The task:
Output exactly the span of lines that begins at the line containing "Write a Blender" and ends at the line containing "return tuple(((v/255)/12.92 if", both lines included.

Task inputs:
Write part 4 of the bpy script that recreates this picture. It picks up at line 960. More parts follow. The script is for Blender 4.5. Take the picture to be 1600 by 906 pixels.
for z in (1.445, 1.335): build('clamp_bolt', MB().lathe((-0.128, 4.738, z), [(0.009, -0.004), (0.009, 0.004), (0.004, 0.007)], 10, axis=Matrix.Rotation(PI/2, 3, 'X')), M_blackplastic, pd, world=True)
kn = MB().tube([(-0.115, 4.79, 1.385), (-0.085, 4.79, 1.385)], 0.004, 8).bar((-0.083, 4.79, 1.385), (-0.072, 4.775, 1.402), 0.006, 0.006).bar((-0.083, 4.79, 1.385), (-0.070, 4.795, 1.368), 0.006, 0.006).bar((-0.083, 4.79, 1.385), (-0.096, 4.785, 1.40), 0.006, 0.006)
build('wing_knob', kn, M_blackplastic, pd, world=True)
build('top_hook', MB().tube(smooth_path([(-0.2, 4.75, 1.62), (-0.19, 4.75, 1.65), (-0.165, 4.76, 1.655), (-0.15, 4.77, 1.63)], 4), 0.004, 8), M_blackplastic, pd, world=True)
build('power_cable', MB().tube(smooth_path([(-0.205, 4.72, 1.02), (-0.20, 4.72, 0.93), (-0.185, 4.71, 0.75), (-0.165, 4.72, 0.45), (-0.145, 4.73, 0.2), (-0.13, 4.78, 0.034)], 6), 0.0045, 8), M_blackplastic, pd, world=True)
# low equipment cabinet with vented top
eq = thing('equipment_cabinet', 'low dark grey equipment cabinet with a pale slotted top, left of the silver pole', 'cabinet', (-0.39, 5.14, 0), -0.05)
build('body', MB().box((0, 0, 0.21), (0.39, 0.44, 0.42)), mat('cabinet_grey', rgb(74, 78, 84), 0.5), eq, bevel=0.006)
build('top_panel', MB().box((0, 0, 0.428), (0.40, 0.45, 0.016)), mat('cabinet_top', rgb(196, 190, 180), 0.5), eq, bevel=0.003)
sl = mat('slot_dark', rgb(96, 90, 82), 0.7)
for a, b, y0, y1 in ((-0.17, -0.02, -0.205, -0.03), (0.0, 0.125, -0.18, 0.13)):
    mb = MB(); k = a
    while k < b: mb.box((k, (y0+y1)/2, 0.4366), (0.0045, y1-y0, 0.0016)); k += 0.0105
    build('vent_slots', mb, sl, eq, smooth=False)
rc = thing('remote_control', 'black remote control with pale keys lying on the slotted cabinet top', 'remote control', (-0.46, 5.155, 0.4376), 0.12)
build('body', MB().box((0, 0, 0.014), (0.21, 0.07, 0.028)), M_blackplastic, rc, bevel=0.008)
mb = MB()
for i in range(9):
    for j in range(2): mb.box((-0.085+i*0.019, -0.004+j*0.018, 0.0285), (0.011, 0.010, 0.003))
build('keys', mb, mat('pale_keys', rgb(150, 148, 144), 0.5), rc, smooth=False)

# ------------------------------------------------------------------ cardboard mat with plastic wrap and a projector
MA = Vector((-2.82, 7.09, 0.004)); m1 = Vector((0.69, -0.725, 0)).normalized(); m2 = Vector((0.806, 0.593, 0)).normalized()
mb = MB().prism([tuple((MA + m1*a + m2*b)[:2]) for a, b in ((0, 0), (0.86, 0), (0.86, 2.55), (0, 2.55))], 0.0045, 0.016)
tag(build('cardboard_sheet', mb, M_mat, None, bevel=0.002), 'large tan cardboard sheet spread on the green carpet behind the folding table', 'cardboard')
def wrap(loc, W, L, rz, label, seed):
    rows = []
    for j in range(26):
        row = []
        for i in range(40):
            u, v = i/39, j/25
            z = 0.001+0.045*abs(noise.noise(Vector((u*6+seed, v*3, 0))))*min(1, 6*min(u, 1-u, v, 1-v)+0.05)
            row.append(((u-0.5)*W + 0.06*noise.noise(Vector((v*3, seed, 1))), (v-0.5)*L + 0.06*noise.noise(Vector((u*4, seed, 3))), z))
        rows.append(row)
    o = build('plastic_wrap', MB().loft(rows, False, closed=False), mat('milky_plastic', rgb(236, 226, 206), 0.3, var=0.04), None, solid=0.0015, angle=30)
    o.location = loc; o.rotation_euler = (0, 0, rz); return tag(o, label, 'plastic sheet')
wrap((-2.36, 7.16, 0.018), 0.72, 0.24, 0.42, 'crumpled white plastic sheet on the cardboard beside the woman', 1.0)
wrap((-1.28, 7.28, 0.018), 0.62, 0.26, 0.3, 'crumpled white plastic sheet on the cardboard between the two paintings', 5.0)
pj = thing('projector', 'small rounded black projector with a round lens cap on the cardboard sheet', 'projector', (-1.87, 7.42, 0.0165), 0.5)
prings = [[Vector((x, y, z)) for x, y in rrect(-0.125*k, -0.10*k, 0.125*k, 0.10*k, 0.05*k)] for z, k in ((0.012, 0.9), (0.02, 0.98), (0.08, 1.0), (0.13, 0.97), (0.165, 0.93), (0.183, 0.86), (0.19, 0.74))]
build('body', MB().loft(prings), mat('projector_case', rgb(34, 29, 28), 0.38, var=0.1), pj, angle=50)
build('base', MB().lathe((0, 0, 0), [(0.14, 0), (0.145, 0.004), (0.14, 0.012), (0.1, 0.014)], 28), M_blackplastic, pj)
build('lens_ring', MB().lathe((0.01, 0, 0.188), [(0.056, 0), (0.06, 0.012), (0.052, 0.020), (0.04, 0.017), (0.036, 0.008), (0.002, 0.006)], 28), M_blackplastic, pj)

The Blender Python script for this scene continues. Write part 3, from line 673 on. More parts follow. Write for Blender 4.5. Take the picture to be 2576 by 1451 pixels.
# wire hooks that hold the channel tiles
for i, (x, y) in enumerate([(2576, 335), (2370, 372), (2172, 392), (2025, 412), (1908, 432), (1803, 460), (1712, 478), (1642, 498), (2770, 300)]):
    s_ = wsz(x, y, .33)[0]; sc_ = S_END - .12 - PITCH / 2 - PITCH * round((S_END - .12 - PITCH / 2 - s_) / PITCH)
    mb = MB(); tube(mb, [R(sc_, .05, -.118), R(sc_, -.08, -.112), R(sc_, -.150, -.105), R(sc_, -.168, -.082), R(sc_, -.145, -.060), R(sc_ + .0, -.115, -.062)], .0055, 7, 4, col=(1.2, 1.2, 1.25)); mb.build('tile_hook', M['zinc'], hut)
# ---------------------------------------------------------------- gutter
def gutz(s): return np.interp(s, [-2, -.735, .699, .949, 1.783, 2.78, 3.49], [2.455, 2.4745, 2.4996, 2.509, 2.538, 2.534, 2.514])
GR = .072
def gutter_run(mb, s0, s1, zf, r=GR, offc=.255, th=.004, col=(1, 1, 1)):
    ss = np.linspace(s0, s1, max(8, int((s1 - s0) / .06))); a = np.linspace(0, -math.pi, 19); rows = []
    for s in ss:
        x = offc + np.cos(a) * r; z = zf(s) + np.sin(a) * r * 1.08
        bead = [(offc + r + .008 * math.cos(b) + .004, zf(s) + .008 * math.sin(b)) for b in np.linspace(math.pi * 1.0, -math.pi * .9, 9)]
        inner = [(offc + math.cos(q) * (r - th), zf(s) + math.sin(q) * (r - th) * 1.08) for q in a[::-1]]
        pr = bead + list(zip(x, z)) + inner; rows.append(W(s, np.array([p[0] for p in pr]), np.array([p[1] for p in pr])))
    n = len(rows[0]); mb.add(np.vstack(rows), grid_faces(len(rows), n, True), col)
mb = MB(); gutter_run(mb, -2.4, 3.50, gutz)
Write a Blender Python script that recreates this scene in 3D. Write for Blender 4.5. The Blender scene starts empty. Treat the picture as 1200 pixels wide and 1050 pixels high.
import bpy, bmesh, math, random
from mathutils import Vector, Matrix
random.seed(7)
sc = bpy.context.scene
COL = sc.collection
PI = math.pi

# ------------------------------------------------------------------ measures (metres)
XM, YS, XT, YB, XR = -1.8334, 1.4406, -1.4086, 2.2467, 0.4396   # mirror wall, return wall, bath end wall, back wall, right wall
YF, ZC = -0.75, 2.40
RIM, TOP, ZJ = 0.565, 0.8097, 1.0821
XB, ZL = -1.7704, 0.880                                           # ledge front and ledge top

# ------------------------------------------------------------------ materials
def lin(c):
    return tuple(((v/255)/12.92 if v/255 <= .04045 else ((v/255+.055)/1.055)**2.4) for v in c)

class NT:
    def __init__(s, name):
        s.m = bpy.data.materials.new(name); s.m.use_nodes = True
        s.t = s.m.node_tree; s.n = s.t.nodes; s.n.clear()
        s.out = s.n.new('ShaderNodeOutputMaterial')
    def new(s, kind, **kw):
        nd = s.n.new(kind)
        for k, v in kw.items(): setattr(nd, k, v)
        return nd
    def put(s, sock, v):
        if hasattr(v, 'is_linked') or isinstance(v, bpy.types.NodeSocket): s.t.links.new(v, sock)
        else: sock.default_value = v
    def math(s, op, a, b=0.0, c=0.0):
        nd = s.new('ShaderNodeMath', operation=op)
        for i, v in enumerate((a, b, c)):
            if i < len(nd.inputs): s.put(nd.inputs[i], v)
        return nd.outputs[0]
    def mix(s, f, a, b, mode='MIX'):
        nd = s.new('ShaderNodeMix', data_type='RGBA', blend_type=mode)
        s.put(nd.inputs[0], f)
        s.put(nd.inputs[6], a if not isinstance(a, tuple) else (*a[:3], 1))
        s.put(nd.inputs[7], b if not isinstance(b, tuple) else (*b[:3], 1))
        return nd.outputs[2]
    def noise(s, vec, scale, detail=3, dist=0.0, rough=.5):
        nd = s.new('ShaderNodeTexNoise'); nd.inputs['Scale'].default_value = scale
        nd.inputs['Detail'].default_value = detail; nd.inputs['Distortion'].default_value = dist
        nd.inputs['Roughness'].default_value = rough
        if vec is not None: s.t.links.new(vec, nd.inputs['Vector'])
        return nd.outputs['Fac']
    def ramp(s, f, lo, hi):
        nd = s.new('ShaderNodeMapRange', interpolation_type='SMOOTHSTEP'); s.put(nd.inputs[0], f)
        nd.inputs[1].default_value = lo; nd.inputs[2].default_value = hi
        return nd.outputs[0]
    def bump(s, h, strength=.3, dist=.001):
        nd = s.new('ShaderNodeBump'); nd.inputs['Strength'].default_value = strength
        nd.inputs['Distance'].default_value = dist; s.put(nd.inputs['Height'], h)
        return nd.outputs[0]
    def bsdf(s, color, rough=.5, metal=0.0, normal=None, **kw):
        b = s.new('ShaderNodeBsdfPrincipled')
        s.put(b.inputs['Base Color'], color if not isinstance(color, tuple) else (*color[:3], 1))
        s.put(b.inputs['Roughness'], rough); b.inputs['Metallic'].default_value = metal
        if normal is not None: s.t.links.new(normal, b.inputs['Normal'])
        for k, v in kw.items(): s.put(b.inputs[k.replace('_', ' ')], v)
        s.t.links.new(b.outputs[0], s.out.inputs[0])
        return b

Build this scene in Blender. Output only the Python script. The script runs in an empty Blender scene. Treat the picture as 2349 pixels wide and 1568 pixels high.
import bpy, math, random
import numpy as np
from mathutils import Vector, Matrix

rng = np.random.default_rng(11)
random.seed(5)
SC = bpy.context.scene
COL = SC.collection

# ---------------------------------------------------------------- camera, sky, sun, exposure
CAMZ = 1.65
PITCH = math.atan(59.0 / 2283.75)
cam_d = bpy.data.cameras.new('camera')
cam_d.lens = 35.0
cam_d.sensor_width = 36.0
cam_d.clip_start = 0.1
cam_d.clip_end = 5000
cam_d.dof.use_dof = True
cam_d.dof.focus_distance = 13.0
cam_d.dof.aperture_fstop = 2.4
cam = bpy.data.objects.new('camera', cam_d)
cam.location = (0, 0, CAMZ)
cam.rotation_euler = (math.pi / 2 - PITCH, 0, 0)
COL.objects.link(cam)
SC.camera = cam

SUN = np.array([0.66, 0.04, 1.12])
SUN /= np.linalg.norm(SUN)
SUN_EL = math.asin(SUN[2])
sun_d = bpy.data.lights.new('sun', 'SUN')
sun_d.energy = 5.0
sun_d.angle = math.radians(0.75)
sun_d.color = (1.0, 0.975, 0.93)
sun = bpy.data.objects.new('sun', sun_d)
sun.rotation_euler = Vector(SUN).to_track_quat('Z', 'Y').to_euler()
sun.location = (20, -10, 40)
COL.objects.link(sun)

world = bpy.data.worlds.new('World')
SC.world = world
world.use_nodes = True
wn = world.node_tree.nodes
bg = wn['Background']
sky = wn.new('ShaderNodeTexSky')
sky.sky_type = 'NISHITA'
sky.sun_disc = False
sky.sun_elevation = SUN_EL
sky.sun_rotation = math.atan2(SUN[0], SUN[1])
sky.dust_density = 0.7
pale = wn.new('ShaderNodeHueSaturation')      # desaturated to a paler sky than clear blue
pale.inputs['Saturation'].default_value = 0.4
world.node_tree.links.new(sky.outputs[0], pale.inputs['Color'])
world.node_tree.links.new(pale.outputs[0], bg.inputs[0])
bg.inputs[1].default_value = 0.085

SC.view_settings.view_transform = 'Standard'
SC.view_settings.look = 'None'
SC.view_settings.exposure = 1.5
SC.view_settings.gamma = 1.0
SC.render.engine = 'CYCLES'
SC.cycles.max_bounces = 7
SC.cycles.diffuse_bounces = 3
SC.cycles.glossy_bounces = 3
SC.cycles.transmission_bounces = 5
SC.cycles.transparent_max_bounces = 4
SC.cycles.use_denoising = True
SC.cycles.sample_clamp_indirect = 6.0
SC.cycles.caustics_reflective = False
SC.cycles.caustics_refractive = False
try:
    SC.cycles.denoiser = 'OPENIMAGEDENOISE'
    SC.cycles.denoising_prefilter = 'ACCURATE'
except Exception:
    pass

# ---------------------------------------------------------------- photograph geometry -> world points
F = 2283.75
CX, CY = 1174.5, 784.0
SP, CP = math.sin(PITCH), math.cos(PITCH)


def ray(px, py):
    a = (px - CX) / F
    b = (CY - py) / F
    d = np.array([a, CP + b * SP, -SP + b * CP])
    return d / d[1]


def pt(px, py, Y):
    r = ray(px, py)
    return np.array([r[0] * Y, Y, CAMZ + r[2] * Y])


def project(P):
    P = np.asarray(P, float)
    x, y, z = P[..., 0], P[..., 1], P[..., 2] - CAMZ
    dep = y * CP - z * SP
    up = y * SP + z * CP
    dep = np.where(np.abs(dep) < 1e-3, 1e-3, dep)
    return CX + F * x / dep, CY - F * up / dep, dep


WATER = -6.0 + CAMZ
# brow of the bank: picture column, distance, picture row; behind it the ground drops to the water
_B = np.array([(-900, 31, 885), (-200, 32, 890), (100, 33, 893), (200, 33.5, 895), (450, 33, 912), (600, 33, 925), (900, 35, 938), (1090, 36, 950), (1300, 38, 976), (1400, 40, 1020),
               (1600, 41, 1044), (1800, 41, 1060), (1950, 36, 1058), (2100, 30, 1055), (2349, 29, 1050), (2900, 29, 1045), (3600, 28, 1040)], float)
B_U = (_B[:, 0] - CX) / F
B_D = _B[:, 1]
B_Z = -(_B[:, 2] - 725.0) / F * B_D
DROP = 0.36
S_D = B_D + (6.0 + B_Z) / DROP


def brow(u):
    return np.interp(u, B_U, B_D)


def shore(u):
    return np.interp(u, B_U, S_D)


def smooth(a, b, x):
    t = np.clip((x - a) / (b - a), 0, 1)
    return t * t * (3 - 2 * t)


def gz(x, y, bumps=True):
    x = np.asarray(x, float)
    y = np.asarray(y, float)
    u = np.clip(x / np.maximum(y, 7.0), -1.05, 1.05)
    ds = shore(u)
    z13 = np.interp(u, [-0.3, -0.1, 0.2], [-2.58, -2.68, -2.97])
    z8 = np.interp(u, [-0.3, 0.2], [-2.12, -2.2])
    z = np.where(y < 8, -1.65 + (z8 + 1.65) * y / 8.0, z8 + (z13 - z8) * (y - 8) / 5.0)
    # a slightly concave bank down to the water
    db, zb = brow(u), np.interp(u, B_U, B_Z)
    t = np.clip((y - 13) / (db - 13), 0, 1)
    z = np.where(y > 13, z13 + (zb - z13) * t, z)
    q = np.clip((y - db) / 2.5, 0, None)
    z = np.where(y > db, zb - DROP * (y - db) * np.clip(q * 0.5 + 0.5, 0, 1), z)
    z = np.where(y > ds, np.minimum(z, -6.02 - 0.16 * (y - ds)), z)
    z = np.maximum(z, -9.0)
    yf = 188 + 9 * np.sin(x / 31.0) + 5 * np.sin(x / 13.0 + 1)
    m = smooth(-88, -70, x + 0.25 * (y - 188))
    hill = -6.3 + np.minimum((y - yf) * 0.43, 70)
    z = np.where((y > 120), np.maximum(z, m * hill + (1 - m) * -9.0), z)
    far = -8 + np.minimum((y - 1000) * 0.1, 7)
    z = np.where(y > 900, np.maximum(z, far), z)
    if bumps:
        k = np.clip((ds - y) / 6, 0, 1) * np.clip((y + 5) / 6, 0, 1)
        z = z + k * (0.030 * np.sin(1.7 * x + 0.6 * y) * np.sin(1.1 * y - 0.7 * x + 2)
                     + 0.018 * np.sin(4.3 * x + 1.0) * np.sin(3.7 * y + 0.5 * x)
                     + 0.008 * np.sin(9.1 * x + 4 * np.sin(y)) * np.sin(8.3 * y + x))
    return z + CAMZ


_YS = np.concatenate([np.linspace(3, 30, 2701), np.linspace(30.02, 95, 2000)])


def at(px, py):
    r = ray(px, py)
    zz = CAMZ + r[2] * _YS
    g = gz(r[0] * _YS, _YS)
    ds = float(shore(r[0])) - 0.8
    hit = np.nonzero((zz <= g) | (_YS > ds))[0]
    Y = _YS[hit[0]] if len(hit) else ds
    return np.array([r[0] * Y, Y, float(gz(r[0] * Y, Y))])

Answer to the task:
Write a Blender Python script that recreates this scene in 3D. Write for Blender 4.5. The Blender scene starts empty. Treat the picture as 1200 pixels wide and 1050 pixels high.
import bpy, bmesh, math, random
from mathutils import Vector, Matrix
random.seed(7)
sc = bpy.context.scene
COL = sc.collection
PI = math.pi

# ------------------------------------------------------------------ measures (metres)
XM, YS, XT, YB, XR = -1.8334, 1.4406, -1.4086, 2.2467, 0.4396   # mirror wall, return wall, bath end wall, back wall, right wall
YF, ZC = -0.75, 2.40
RIM, TOP, ZJ = 0.565, 0.8097, 1.0821
XB, ZL = -1.7704, 0.880                                           # ledge front and ledge top

# ------------------------------------------------------------------ materials
def lin(c):
    return tuple(((v/255)/12.92 if v/255 <= .04045 else ((v/255+.055)/1.055)**2.4) for v in c)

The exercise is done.